> What to do: Your task is to repeat the listing exactly.
+===+
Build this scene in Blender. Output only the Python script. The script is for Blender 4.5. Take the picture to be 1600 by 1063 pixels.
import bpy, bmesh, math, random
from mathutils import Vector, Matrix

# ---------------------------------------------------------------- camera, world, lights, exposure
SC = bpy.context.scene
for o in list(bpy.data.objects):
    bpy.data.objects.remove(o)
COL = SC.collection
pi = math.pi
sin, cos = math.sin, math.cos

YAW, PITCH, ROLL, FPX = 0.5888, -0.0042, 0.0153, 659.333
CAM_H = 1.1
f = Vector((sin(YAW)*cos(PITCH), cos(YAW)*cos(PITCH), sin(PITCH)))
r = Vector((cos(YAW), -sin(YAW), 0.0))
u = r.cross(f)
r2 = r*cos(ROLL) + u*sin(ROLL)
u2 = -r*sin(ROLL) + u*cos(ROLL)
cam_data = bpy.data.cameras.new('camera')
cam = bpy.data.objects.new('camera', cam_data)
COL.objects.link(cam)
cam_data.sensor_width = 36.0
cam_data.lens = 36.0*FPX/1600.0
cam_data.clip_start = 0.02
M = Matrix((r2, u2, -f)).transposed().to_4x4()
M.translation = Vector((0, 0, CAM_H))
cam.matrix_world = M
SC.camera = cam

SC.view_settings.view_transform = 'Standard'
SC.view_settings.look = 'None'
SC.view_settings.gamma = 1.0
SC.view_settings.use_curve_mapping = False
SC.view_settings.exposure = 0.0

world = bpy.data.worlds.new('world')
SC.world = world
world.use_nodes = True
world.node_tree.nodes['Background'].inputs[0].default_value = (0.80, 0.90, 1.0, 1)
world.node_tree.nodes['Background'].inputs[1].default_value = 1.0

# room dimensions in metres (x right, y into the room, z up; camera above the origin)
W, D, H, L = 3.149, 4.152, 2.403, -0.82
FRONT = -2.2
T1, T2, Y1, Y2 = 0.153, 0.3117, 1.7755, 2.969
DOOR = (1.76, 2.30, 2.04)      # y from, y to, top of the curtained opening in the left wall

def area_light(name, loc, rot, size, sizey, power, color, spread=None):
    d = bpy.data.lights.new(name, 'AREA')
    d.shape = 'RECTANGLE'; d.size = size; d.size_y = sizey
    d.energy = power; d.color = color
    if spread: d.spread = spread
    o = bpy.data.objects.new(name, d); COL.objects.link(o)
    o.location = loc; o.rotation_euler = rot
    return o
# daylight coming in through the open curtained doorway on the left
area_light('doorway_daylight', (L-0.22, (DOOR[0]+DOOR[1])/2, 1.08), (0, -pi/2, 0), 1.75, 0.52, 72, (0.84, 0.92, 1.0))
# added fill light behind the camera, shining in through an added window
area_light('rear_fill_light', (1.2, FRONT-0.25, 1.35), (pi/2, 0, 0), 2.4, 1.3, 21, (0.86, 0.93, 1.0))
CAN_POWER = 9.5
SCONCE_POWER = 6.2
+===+
> Answer:
Build this scene in Blender. Output only the Python script. The script is for Blender 4.5. Take the picture to be 1600 by 1063 pixels.
import bpy, bmesh, math, random
from mathutils import Vector, Matrix

# ---------------------------------------------------------------- camera, world, lights, exposure
SC = bpy.context.scene
for o in list(bpy.data.objects):
    bpy.data.objects.remove(o)
COL = SC.collection
pi = math.pi
sin, cos = math.sin, math.cos

YAW, PITCH, ROLL, FPX = 0.5888, -0.0042, 0.0153, 659.333
CAM_H = 1.1
f = Vector((sin(YAW)*cos(PITCH), cos(YAW)*cos(PITCH), sin(PITCH)))
r = Vector((cos(YAW), -sin(YAW), 0.0))
u = r.cross(f)
r2 = r*cos(ROLL) + u*sin(ROLL)
u2 = -r*sin(ROLL) + u*cos(ROLL)
cam_data = bpy.data.cameras.new('camera')
cam = bpy.data.objects.new('camera', cam_data)
COL.objects.link(cam)
cam_data.sensor_width = 36.0
cam_data.lens = 36.0*FPX/1600.0
cam_data.clip_start = 0.02
M = Matrix((r2, u2, -f)).transposed().to_4x4()
M.translation = Vector((0, 0, CAM_H))
cam.matrix_world = M
SC.camera = cam

SC.view_settings.view_transform = 'Standard'
SC.view_settings.look = 'None'
SC.view_settings.gamma = 1.0
SC.view_settings.use_curve_mapping = False
SC.view_settings.exposure = 0.0

world = bpy.data.worlds.new('world')
SC.world = world
world.use_nodes = True
world.node_tree.nodes['Background'].inputs[0].default_value = (0.80, 0.90, 1.0, 1)
world.node_tree.nodes['Background'].inputs[1].default_value = 1.0

# room dimensions in metres (x right, y into the room, z up; camera above the origin)
W, D, H, L = 3.149, 4.152, 2.403, -0.82
FRONT = -2.2
T1, T2, Y1, Y2 = 0.153, 0.3117, 1.7755, 2.969
DOOR = (1.76, 2.30, 2.04)      # y from, y to, top of the curtained opening in the left wall

def area_light(name, loc, rot, size, sizey, power, color, spread=None):
    d = bpy.data.lights.new(name, 'AREA')
    d.shape = 'RECTANGLE'; d.size = size; d.size_y = sizey
    d.energy = power; d.color = color
    if spread: d.spread = spread
    o = bpy.data.objects.new(name, d); COL.objects.link(o)
    o.location = loc; o.rotation_euler = rot
    return o
# daylight coming in through the open curtained doorway on the left
area_light('doorway_daylight', (L-0.22, (DOOR[0]+DOOR[1])/2, 1.08), (0, -pi/2, 0), 1.75, 0.52, 72, (0.84, 0.92, 1.0))
# added fill light behind the camera, shining in through an added window
area_light('rear_fill_light', (1.2, FRONT-0.25, 1.35), (pi/2, 0, 0), 2.4, 1.3, 21, (0.86, 0.93, 1.0))
CAN_POWER = 9.5
SCONCE_POWER = 6.2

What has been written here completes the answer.